A Justiça do Trabalho passou a executar, de ofício, os débitos relativos às contribuições sociais a cargo do empregador, cuja competência, anteriormente, era afeta à Justiça Federal, tendo como titular do crédito tributário o INSS.

SUMÁRIO: INTRODUÇÃO; CAPÍTULO I – A IDÉIA DE SISTEMA; CAPÍTULO II – O PROBLEMA DA VALIDADE DA NORMA; CAPÍTULO III – DOS MÉTODOS DE INTERPRETAÇÃO; CAPÍTULO IV – DO PODER REFORMADOR – LIMITES; CAPÍTULO V – O QUE SÃO CLÁUSULAS PÉTREAS; CAPÍTULO VI – DA MODIFICAÇÃO INTRODUZIDA A PARTIR DA EMENDA CONSTITUCIONAL Nº 20 – VIOLAÇÃO ÀS GARANTIAS E DIREITOS FUNDAMENTAIS – CLÁUSULAS PÉTREAS; CAPÍTULO VII – DO PODER JUDICIÁRIO – DIVISÕES DE COMPETÊNCIAS; CAPÍTULO VIII – DOS PRINCÍPIOS CONSTITUCIONAIS E O CONTROLE DE CONSTITUCIONALIDADE; CAPÍTULO IX – DOS PRINCÍPIOS VIOLADOS PELO § 3º, ARTIGO 114, DA CONSTITUIÇÃO FEDERAL – CLÁUSULAS PÉTREAS – EMENDA INCONSTITUCIONAL; CONCLUSÃO; REFERÊNCIA BIBLIOGRÁFICA


INTRODUÇÃO

O presente estudo tem por objeto analisar a inovação legislativa que teve origem na Emenda Constitucional nº 20, de 15 de dezembro de 1998, que acrescentou ao artigo 114 do Texto Supremo o § 3º, cuja redação é a seguinte: "Compete ainda à Justiça do Trabalho executar, de ofício, as contribuições sociais previstas no art. 195, I, "a", e II, e seus acréscimos legais, decorrentes das sentenças que proferir".

A partir da inserção do § 3º, a Justiça do Trabalho passou a executar, de ofício, os débitos relativos às contribuições sociais a cargo do empregador (art. 195, I, alínea "a" e II), cuja competência, anteriormente, era afeta à Justiça Federal, tendo como titular do crédito tributário o Instituto Nacional de Seguro Social – INSS.

Além da impropriedade da linguagem empregada pelo legislador titular do poder reformador, cuja imperfeição poderá conduzir o intérprete à conclusão equivocada quanto ao conteúdo da norma, existem outros aspectos, de cunho eminentemente jurídico, que serão analisados sob a ótica do direito positivo que, indubitavelmente, causarão perplexidade ao leitor, mormente em relação ao resultado da norma posta, de duvidosa constitucionalidade.

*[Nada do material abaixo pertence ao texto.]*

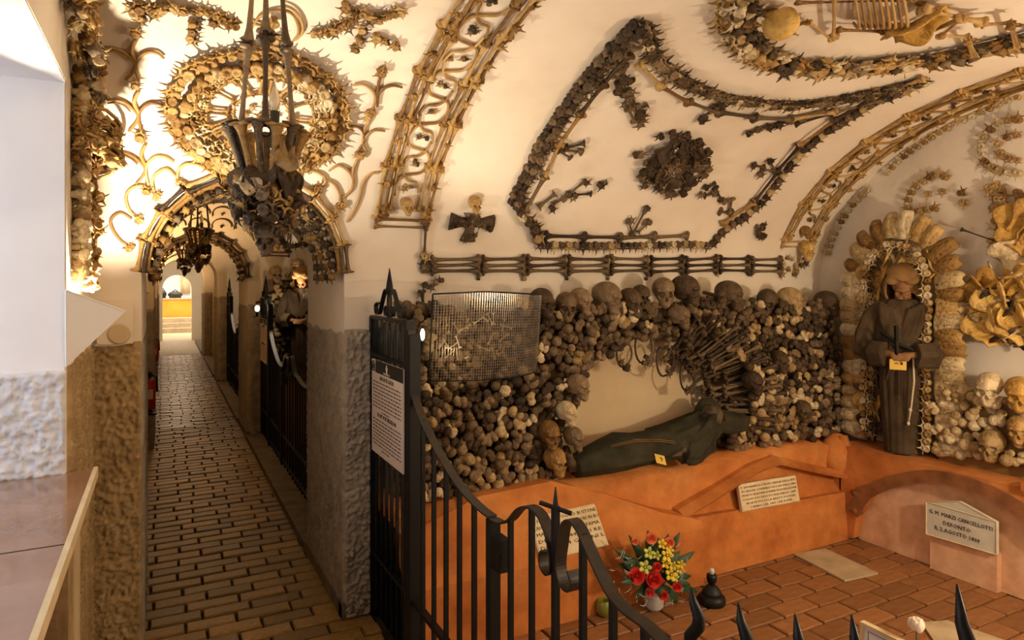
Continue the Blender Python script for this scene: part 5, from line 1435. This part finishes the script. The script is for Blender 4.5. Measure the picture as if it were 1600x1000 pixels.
def gate(dy, label, group='iron gates along the corridor', full=True):
    D = Matrix.Translation((0, dy, 0))
    t = thing('iron_gate', (XG, 2.3+dy, 0), label, 'gate', group)
    def P(name, mb, mat='iron', smooth=False): return link(name, mb.mesh(name, mat, smooth), D.copy(), t)
    def bar(y, z0, z1, w=.014, name='bar'): return link(name, UBOX['iron'], Matrix.Translation((XG, y+dy, (z0+z1)/2)) @ Matrix.Diagonal((w, w, z1-z0, 1)), t)
    # fixed panel beside the pier
    bar(3.185, 0, 1.43, .034, 'post')
    for i in range(6): bar(3.125-.078*i, .05, 1.43, .013)
    bar(2.655, 0, 1.44, .036, 'post'); bar(2.60, 0, 1.385, .045, 'post')
    for z in (1.43, 1.255, .31):
        mb = MB(); mb.box((XG-.014, 2.64, z-.008), (XG+.014, 3.20, z+.008)); P('rail', mb)
    for i in range(5):
        mb = MB(); y = 3.085-.078*i; mb.lathe([(.010,1.255),(.010,1.33),(.002,1.385)], (XG, y, 0), 6); P('spike', mb)
    # crest of scrolls and spear
    for s in (-1, 1):
        mb = MB(); strap(mb, [(2.925+s*.015,1.56),(2.925+s*.06,1.56),(2.925+s*.115,1.50),(2.925+s*.15,1.455),(2.925+s*.20,1.45),(2.925+s*.215,1.485),(2.925+s*.18,1.50)], .02, .006); P('crest_scroll', mb)
        mb = MB(); strap(mb, [(2.925+s*.01,1.53),(2.925+s*.015,1.47),(2.925+s*.045,1.447),(2.925+s*.065,1.47),(2.925+s*.045,1.488)], .018, .006); P('crest_curl', mb)
    mb = MB(); mb.lathe([(.012,1.43),(.012,1.54),(.018,1.56),(.014,1.59),(.002,1.66)], (XG, 2.925, 0), 8); P('spear_point', mb)
    # swept rail and bars
    mb = MB(); strap(mb, RAIL1); P('swept_rail', mb, 'rail_iron')
    mb = MB(); strap(mb, RAIL2+SCR2[1:]); P('swept_rail', mb, 'rail_iron')
    mb = MB(); strap(mb, SCR3[::-1]+RAIL3[1:]); P('swept_rail', mb, 'rail_iron')
    for u in (645, 661, 678, 697, 718, 741): y = onX(u, 900, XG).y; bar(y, .04, rail_z(y, RAIL1), .015)
    bar(1.86, 0, .87, .034, 'post')
    for u in (798, 831): y = onX(u, 900, XG).y; bar(y, .04, rail_z(y, RAIL2), .014)
    y = onX(868, 900, XG).y; bar(y, 0, 1.02, .017, 'post')
    mb = MB(); mb.lathe([(.0085,1.02),(.006,1.04),(.0015,1.07)], (XG, y, 0), 6); P('spear_point', mb)
    mb = MB(); mb.tube([(XG-.03,y+.03,1.025),(XG+.03,y-.03,1.005)], .006, 6); P('cross_pin', mb)
    for u in (911, 958): y = onX(u, 900, XG).y; bar(y, .04, rail_z(y, RAIL3), .015)
    mb = MB(); mb.box((XG-.02,1.78,.735),(XG+.02,1.845,.83)); mb.box((XG-.026,1.765,.77),(XG-.02,1.79,.80)); P('lock_box', mb)
    for z in (.31, .10):
        mb = MB(); mb.box((XG-.012, .35, z-.010), (XG+.012, 2.62, z+.010)); P('rail', mb)
    if full:
        for u, tip in ((1008,None),(1085,920),(1160,945),(1250,963),(1340,965),(1508,918)):
            y = onX(u, 950, XG).y; z0 = rail_z(y, RAIL3)
            bar(y, .04, z0, .015)
            if tip:
                zt = onX(u, tip, XG).z; h = zt-z0; mb = MB()
                mb.tube([(XG, y, z0-.01),(XG, y+.012, z0+h*.25),(XG, y+.010, z0+h*.40),(XG, y-.010, z0+h*.56),(XG, y-.013, z0+h*.68),(XG, y+.004, z0+h*.84),(XG, y+.010, z0+h)], [.010,.012,.013,.013,.012,.008,.0012], 8); P('flame_point', mb, 'iron', True)
    else:
        for i in range(9): bar(1.15-.1*i, .04, rail_z(1.15-.1*i, RAIL3), .014)
    return t
gate(0, 'black wrought-iron gate with swept rail and scrolls in front of the chapel')
gate(PITCH, 'black wrought-iron gate of the second chapel seen through the arch', full=False)
gate(PITCH*2, 'farthest black iron gate deep in the corridor', full=False)

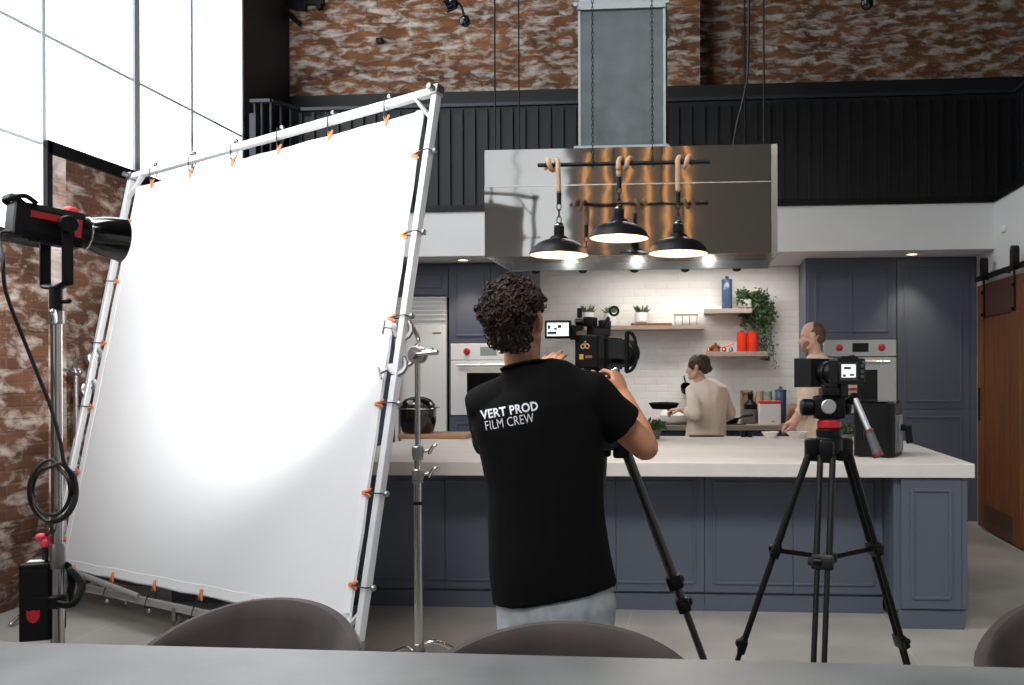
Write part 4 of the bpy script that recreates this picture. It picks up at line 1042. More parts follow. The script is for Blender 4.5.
for i in range(N):
    for j in range(N): b.faces.new((g[i][j], g[i + 1][j], g[i + 1][j + 1], g[i][j + 1]))
me = evaluated(b, [('SOLIDIFY', {'thickness': 0.003})]); me.materials.clear()
fab = finish(me, 'fabric', 'scrim_fabric', t, True)
b = BM()
def hemline(pts, w_):
    for a, c in zip(pts, pts[1:]): beam(b, a, c, 0.006, w_, nrm)
K = 24
hemline([bil(ins * 0.8 + scal(k / K) + 0.012, ins + (1 - 2 * ins) * k / K) - nrm * 0.008 for k in range(K + 1)], 0.05)
hemline([bil(1 - ins * 0.95 - scal(k / K) - 0.012, ins + (1 - 2 * ins) * k / K) - nrm * 0.008 for k in range(K + 1)], 0.05)
hemline([bil(ins + (1 - 2 * ins) * k / K, ins + scal(k / K) + 0.012) - nrm * 0.008 for k in range(K + 1)], 0.05)
hemline([bil(ins + (1 - 2 * ins) * k / K, 1 - ins - scal(k / K) - 0.012) - nrm * 0.008 for k in range(K + 1)], 0.05)
tag(mk('hem', b, 'scrim_hem', fab, False), None)
for C, da, db, lab in ((TR, -eh, -ev, 1), (TL, eh, -ev, 1), (BL, eh, ev, 0), (BR, -eh, ev, 1)):
    b = BM(); box(b, C, (0.056, 0.056, 0.056), Matrix((eh, nrm, ev)).transposed(), 0.012); cyl(b, C + nrm * 0.03, 0.016, 0.03, nrm, 12); mk('corner_bracket', b, 'cast_metal', t, False)
    b = BM(); beam(b, C + da * 0.16, C + db * 0.16, 0.03, 0.012, nrm); mk('gusset', b, 'alu_white', t, False)
def clip(pf, pt):
    """orange spring clamp on the cloth edge at pf, tied to the tube at pt by a black ball bungee"""
    pf = V(pf); pt = V(pt); d = (pt - pf).normalized(); sd_ = d.cross(nrm).normalized()
    b = BM()
    for s_ in (-1, 1):
        sweep(b, [pf - d * 0.026 + sd_ * 0.002 * s_, pf + sd_ * 0.005 * s_, pf + d * 0.024 + sd_ * 0.017 * s_], [(0.0055, 0.008)] * 3, 8, nrm, rnd=True)
    c = mk('clamp', b, 'orange', t)
    b = BM(); sweep(b, [pf + d * 0.006 + nrm * 0.012, pt + nrm * 0.03 - d * 0.01, pt + nrm * 0.032 + d * 0.028, pt - nrm * 0.03 + d * 0.028, pf + d * 0.01 - nrm * 0.012], 0.0035, 6)
    mk('bungee', b, 'cable', c)
    b = BM(); ell(b, pt + d * 0.045, (0.015, 0.015, 0.015), None, 10, 8); mk('ball', b, 'cast_metal', c)
for k in range(6):
    q = (k + 0.62) / 6.4
    clip(bil(q, 1 - ins - 0.004), bil(q, 1.0)); clip(bil(q, ins + 0.004), bil(q, 0.0))
    clip(bil(1 - ins * 0.95 - 0.004, q), bil(1.0, q)); clip(bil(ins * 0.8 + 0.004, q), bil(0.0, q))
p = bil(0.5, 0.0); b = BM()
cyl(b, p + V((0, 0, -0.065)) - nrm * 0.012, 0.036, 0.024, nrm, 24, 0.004); w1 = mk('caster_wheel', b, 'rubber_grey', t)
b = BM(); beam(b, p + nrm * 0.02, p + V((0, 0, -0.068)) + nrm * 0.02, 0.03, 0.006, eh); beam(b, p - nrm * 0.02, p + V((0, 0, -0.068)) - nrm * 0.02, 0.03, 0.006, eh); cyl(b, p + V((0, 0, -0.065)) - nrm * 0.022, 0.01, 0.044, nrm, 12); mk('caster_fork', b, 'cast_metal', t)
b = BM(); sweep(b, smooth_path([bil(0.05, 0.02) + nrm * 0.03, bil(0.15, 0.028) + nrm * 0.04, bil(0.28, 0.018) + nrm * 0.04, bil(0.38, 0.008) + nrm * 0.03], 6), [(0.006, 0.018)] * 19, 8, nrm); tag(mk('cloth_tie', b, 'grey_strap'), 'grey cloth strap lying along the bottom tube of the white screen', 'strap')
b = BM(); sweep(b, smooth_path([bil(0.08, 0.024) + nrm * 0.085, bil(0.13, 0.03) + nrm * 0.09, bil(0.2, 0.022) + nrm * 0.085], 6), [(0.012, 0.03)] * 13, 8, nrm, rnd=True); tag(mk('cloth_bundle', b, 'blue_cloth'), 'rolled blue cloth tied at the bottom left of the white screen', 'cloth')

# ================================================================== STANDS
def griphead(parent, c, ax, r=0.036, knob=None):
    c = V(c); ax = V(ax).normalized()
    b = BM(); cyl(b, c - ax * 0.03, r, 0.026, ax, 24, 0.004); cyl(b, c + ax * 0.002, r, 0.026, ax, 24, 0.004); cyl(b, c + ax * 0.028, 0.016, 0.02, ax, 16)
    g_ = mk('grip_head', b, 'cast_metal', parent)
    if knob:
        for dv in knob:
            dv = V(dv); b = BM(); sweep(b, [c + ax * 0.03 + dv * 0.15, c + ax * 0.05 + dv], [0.009, 0.013], 10, rnd=True); mk('lever', b, 'chrome', g_)
def clampj(parent, c, d, s=1.0, name='tube_clamp'):
    """jaw clamp: C-shaped body around the tube at c, screw pointing along d"""
    c = V(c); d = V(d).normalized(); X, Y, Z = frame(d, nrm)
    b = BM(); pts = []
    for k in range(9):
        a = math.radians(-60 + 260 * k / 8); pts.append(c + d * math.cos(a) * 0.045 * s + Y * math.sin(a) * 0.052 * s)
    sweep(b, pts, [(0.013 * s, 0.02 * s)] * 9, 8, nrm, rnd=True); k_ = mk(name, b, 'cast_metal', parent)
    b = BM(); tube(b, c - d * 0.02 * s, c - d * 0.11 * s, 0.008 * s, 10); sweep(b, [c - d * 0.11 * s - Y * 0.035 * s, c - d * 0.11 * s + Y * 0.035 * s], 0.007 * s, 8, rnd=True); mk('clamp_screw', b, 'cast_metal', k_)
def leverk(parent, c, d, u):
    c = V(c); d = V(d).normalized(); u = V(u).normalized(); b = BM(); tube(b, c, c + d * 0.04, 0.008, 10); sweep(b, [c + d * 0.04 - u * 0.012, c + d * 0.055 + u * 0.01, c + d * 0.075 + u * 0.02], [(0.008, 0.012)] * 3, 8, rnd=True); mk('lever', b, 'chrome', parent)
WS = 3.93
s0 = P(418.5, 648, WS); gx, gy = s0.x, s0.y
def rz(py, w=WS): return HC - (py - CY) * w / F
def pole_at(z):
    return V((gx, gy, z))
t = thing('light_stand', (gx, gy, 0), 'chrome stand gripping the right side of the white diffusion screen', 'stand', 'chrome grip stands')
b = BM(); cyl(b, (gx, gy, 0.10), 0.0205, rz(474) - 0.10, (0, 0, 1), 20); mk('lower_pole', b, 'stand_steel', t)
b = BM(); cyl(b, (gx, gy, rz(474)), 0.0165, rz(446) - rz(474), (0, 0, 1), 20); mk('middle_pole', b, 'stand_steel', t)
b = BM(); cyl(b, (gx, gy, rz(446)), 0.0125, rz(352) - rz(446), (0, 0, 1), 20); mk('upper_pole', b, 'stand_steel', t)
for py in (474, 451):
    b = BM(); cyl(b, (gx, gy, rz(py + 5)), 0.027, 0.05, (0, 0, 1), 20, 0.004); cyl(b, (gx, gy, rz(py + 8)), 0.024, 0.012, (0, 0, 1), 20); k_ = mk('locking_collar', b, 'cast_metal', t)
    leverk(k_, (gx + 0.02, gy, rz(py)), RT * 0.9 + UP * 0.2 - FWD * 0.3, UP)
b = BM(); cyl(b, (gx, gy, rz(504)), 0.0225, 0.016, (0, 0, 1), 16); mk('band', b, 'black_plastic', t)
for k, a in enumerate((20, 150, 262)):
    d = V((math.cos(math.radians(a)), math.sin(math.radians(a)), 0)); z = 0.19 - 0.035 * k
    b = BM(); sweep(b, smooth_path([V((gx, gy, z)) + d * 0.02, V((gx, gy, z + 0.006)) + d * 0.1, V((gx, gy, 0.05)) + d * 0.32, V((gx, gy, 0.012)) + d * 0.46], 5), 0.0125, 10, rnd=True); lg = mk('leg', b, 'stand_steel', t)
    b = BM(); cyl(b, (gx, gy, z - 0.016), 0.028, 0.033, (0, 0, 1), 20, 0.004); mk('leg_hub', b, 'cast_metal', lg)
hc = V((gx, gy, rz(354)))
griphead(t, hc, -FWD * 0.9 - RT * 0.3, 0.04, [RT * 0.12 + UP * 0.01 - FWD * 0.02, RT * 0.085 + UP * 0.02 + FWD * 0.04])
tb = lambda py: min((BR.lerp(TR, k / 400.0) for k in range(401)), key=lambda q_: abs(CY - F * (q_ - CAM).dot(UP) / (q_ - CAM).dot(FWD) - py))
u1, u2 = tb(330), tb(366)
clampj(t, u1 - nrm * 0.0, RT * 0.8 - UP * 0.1, 0.85); clampj(t, u2, RT * 0.7 + UP * 0.3, 0.85)
b = BM(); sweep(b, smooth_path([u1 + RT * 0.05 + UP * 0.01, u1 + RT * 0.075 - UP * 0.06, hc + UP * 0.02 - RT * 0.03], 5), 0.011, 10); sweep(b, smooth_path([u2 + RT * 0.05, u2 + RT * 0.075 + UP * 0.02, hc - UP * 0.035], 5), 0.011, 10); mk('grip_arm', b, 'cast_metal', t)
# the second grip stand, behind the left edge of the screen
WS2 = 5.5
q0 = P(76, 400, WS2); qx, qy = q0.x, q0.y
t = thing('light_stand', (qx, qy, 0), 'chrome stand holding the left edge of the white screen, by the brick wall', 'stand', 'chrome grip stands')
b = BM(); cyl(b, (qx, qy, 0.1), 0.019, 0.75, (0, 0, 1), 16); mk('lower_pole', b, 'stand_steel', t)
b = BM(); cyl(b, (qx, qy, 0.85), 0.0135, rz(372, WS2) - 0.85, (0, 0, 1), 16); mk('upper_pole', b, 'stand_steel', t)
b = BM(); cyl(b, (qx, qy, 0.83), 0.027, 0.05, (0, 0, 1), 16, 0.004); k_ = mk('locking_collar', b, 'cast_metal', t); leverk(k_, (qx, qy, 0.855), RT - FWD * 0.4, UP)
ft = onZ(3, 630, 0.0)
dirs = [V((ft.x - qx, ft.y - qy, 0))]
dirs[0] = dirs[0].normalized() * min(dirs[0].length, 0.62)
a0 = math.atan2(dirs[0].y, dirs[0].x)
for k, a in enumerate((a0, a0 + 1.15, a0 + 2.5)):
    d = V((math.cos(a), math.sin(a), 0)); z = 0.19 - 0.035 * k; L_ = 0.60 if k == 0 else (0.46 if k == 1 else 0.5)
    if k == 2: L_ = 0.4
    e = V((qx, qy, 0.014)) + d * L_; e.x = max(e.x, XL + 0.03)
    b = BM(); sweep(b, smooth_path([V((qx, qy, z)) + d * 0.02, V((qx, qy, z + 0.004)) + d * 0.1, (V((qx, qy, z)) + d * 0.06).lerp(e, 0.65), e], 5), 0.0125, 10, rnd=True); mk('leg', b, 'stand_steel', t)
hc = V((qx, qy, rz(370, WS2)))
griphead(t, hc, -FWD - RT * 0.2, 0.028, [-RT * 0.09 + UP * 0.03 - FWD * 0.02])
lt = lambda py: min((BL.lerp(TL, k / 400.0) for k in range(401)), key=lambda q_: abs(CY - F * (q_ - CAM).dot(UP) / (q_ - CAM).dot(FWD) - py))
clampj(t, lt(357), -RT + UP * 0.2 , 1.0); clampj(t, lt(388), -RT - UP * 0.1, 1.1)
b = BM(); sweep(b, smooth_path([lt(357) - RT * 0.05, lt(360) - RT * 0.12, hc + UP * 0.02], 5), 0.011, 10); sweep(b, smooth_path([lt(388) - RT * 0.05, lt(384) - RT * 0.08, hc - UP * 0.03], 5), 0.011, 10); mk('grip_arm', b, 'cast_metal', t)

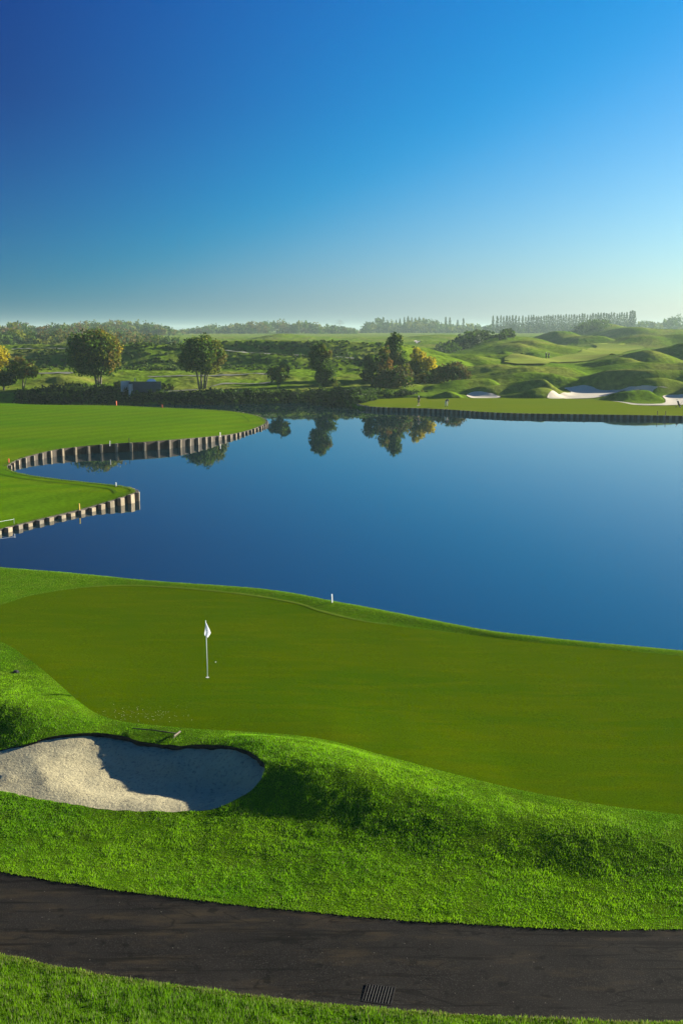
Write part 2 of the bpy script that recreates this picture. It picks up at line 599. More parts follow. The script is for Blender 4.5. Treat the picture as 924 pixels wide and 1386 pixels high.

Embora a Emenda Constitucional nº 20 (vinte) tenha sido publicada no final do ano de 1998, esse tema ainda desperta interesse geral, porquanto, além da escassez doutrinária a respeito, na prática, ocorreu uma ruptura do sistema (em relação às contribuições sociais do art. 195, CF), provocando verdadeira perplexidade aos operadores do direito positivo.


CAPÍTULO I

A IDÉIA DE SISTEMA

Sistema é conjunto de elementos estruturados, composto de regras que estabelecem a forma como aqueles (os elementos) se relacionam. Plagiando SANTI [1], "a idéia de sistema constituiu-se tradicionalmente, como conceito instrumental da ciência. O conhecimento científico requer em seu discurso garantias de sua própria validade, que lhe configuram grau máximo de certeza".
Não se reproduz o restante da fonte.